Was macht für Sie klassische Musik aus?
Ich bin sehr viel mit Rock aufgewachsen. Und wenn man viel Rock spielt, merkt man, dass die musikalische Kreation relativ begrenzt ist. Das kann man bei einer Bach Fuge nicht sagen. Sie ist musikalisch ausgefeilt - auf höchstem Niveau. Das macht mich nach wie vor irre, wenn ich solche Musik höre oder sie selbst spiele.
Haben Sie eine besondere Art und Weise, wie Sie klassische Musik spielen?
Ich glaube, die fachliche Beurteilung überlasse ich den Zuhörern. Ich kann nur sagen, dass ich jedes Mal, wenn ich spiele, alles gebe, was ich habe. Meine ganze Liebe steht für die Musik, die Gitarre. Und wenn die Zuhörer diese Liebe spüren können, dann ist mir das gelungen.
Ich bin Interpret und ich versuche teilweise die Geschichte hinter der Musik zu entdecken. Die Lebensgeschichten nehmen wir als Spieler manchmal nicht richtig wahr. Wir haben die Noten, wir spielen sie. Klingt gut? Ok. Fertig. Aber das Gefühl, was der Komponist beim Schreiben der Noten hatte, das kennt niemand. Das zu entdecken, reizt mich sehr. Ich versuche dann die Idee des Komponisten dem Publikum zu vermitteln. Natürlich gibt es noch hunderte Sachen, die wir im Studium lernen - und nicht umsonst so viele Jahre: Technik, Stil sollte man natürlich beachten. Aber der Kern bleibt, dass das Publikum die Botschaft des Komponisten spüren kann.

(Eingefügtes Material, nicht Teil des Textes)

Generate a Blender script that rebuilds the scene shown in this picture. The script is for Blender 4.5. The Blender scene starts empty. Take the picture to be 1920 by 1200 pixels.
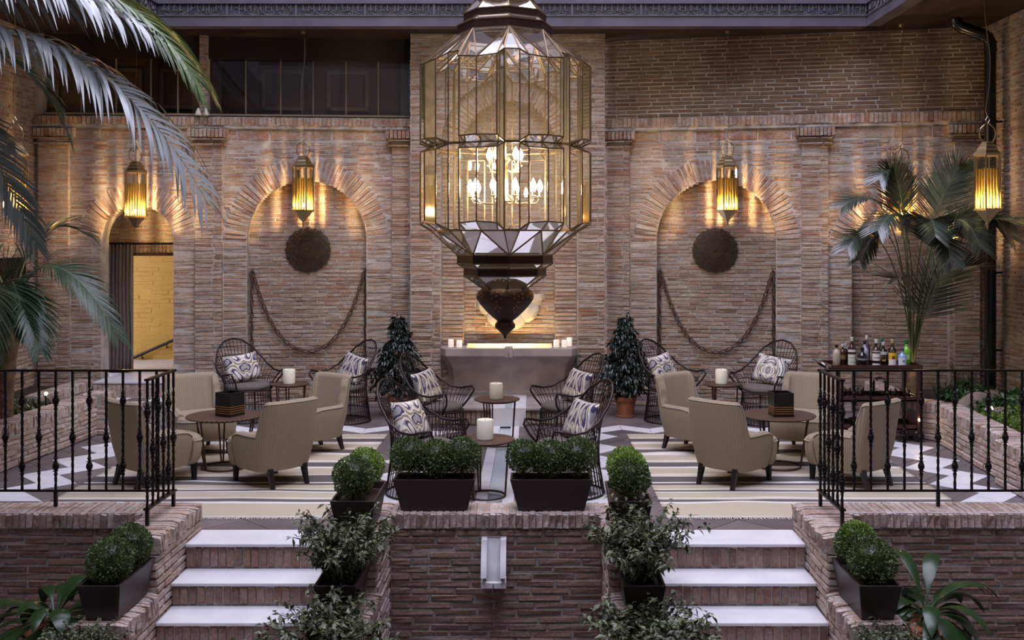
import bpy, bmesh, math, random
from mathutils import Vector, Matrix, Euler
PI = math.pi
rng = random.Random(11)
S = bpy.context.scene
COL = S.collection

# ------------------------------------------------------------------ camera, sky, exposure
cam_d = bpy.data.cameras.new('camera'); cam = bpy.data.objects.new('camera', cam_d); COL.objects.link(cam)
cam.location = (0, 0, 2.25); cam.rotation_euler = (PI/2, 0, 0)
cam_d.lens = 36; cam_d.sensor_width = 36; cam_d.shift_x = -40/1920; cam_d.shift_y = -150/1920; cam_d.clip_end = 200
S.camera = cam
w = bpy.data.worlds.new('dusk'); S.world = w; w.use_nodes = True
bg = w.node_tree.nodes['Background']; bg.inputs[0].default_value = (0.80, 0.79, 1.0, 1); bg.inputs[1].default_value = 8.0
S.view_settings.view_transform = 'Standard'; S.view_settings.look = 'None'; S.view_settings.gamma = 1
S.view_settings.use_curve_mapping = False; S.view_settings.exposure = 0.0
S.cycles.use_denoising = True
S.cycles.max_bounces = 8; S.cycles.transparent_max_bounces = 24; S.cycles.caustics_reflective = False
S.cycles.sample_clamp_indirect = 4.0
pl = bpy.data.lights.new('sky_portal', 'AREA'); pl.shape = 'RECTANGLE'; pl.size = 8.9; pl.size_y = 12.8
pl.cycles.is_portal = True
po = bpy.data.objects.new('sky_portal', pl); COL.objects.link(po); po.location = (-0.27, 6.5, 12.5)

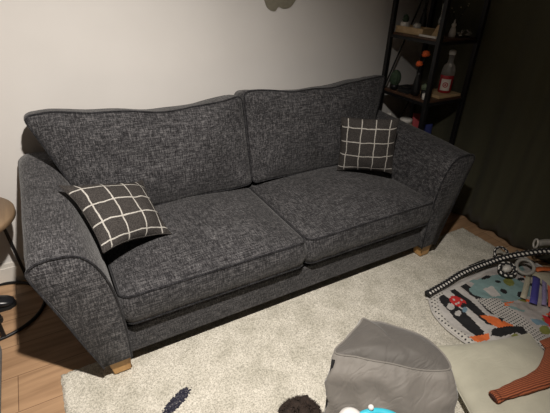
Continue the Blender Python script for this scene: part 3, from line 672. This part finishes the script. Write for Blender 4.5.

Ihre ersten Erfahrungen mit der klassischen Musik haben Sie in Peru gemacht. Glauben Sie, dass Sie Ihre Heimat in ihrer Art zu spielen beeinflusst hat?
Was ich sehe, was ich spüre und was ich lese - auch in der Presse oder von Zuhörern - ist, dass meine Spielweise leidenschaftlicher ist als die von anderen Gitarristen. Das liegt wahrscheinlich daran, dass ich aus Südamerika bin. (lacht) Natürlich liegt mir die lateinamerikanische Musik einfacher in der Hand, wenn man das so sagen kann. Es gibt viele Rhythmen, die man nicht erklären kann, wenn man sie nicht im Gefühl hat. Tango oder Marinera - das kann man nicht einfach auf Noten übertragen. Bis zu einem bestimmten Punkt geht das, aber die Feinheiten nicht mehr.
Also kann man diese Musik nicht lernen?
Man kann es lernen. Klar. Aber wenn man in Südamerika geboren wurde, ist es einfacher. Ich bin sicher, die Deutschen würden auch merken, wenn ein Südamerikaner deutsche Musik wie Schlager spielt oder dazu tanzt. (lacht) Sie leben seit über zehn Jahren nicht mehr in Peru.
Vermissen Sie ihre Heimat?
Manchmal ja, manchmal nein. Peru fehlt mir besonders beim Essen. Ich glaube, es geht allen Peruanern so: Das Erste, was sie vermissen, ist das Essen. Danach kommt die Familie. (lacht) Natürlich vermisse ich auch meine Familie und meine Freunde. Sicherlich schließt man Freundschaften auch im Studium oder auf der Arbeit, aber die sind anders. Man hat nicht dieselben Erlebnisse wie zu Schulzeiten.
Beruflich reisen Sie für Konzerte öfters nach Peru. Wollen Sie irgendwann zurück nach Lima oder sehen Sie Ihre Zukunft in Deutschland?
Erstmal bleibe ich in Deutschland. Mein Job an der Uni ist relativ neu. Außerdem habe ich das Gitarrenfestival in Dortmund gegründet, das 2017 zum ersten Mal stattfand. Meine CD ist gerade mal ein Jahr alt und bald kommt die nächste. Es gibt noch viele Dinge, die ich zu Ende bringen möchte, bevor ich auf die Idee komme, wirklich zurückzukehren.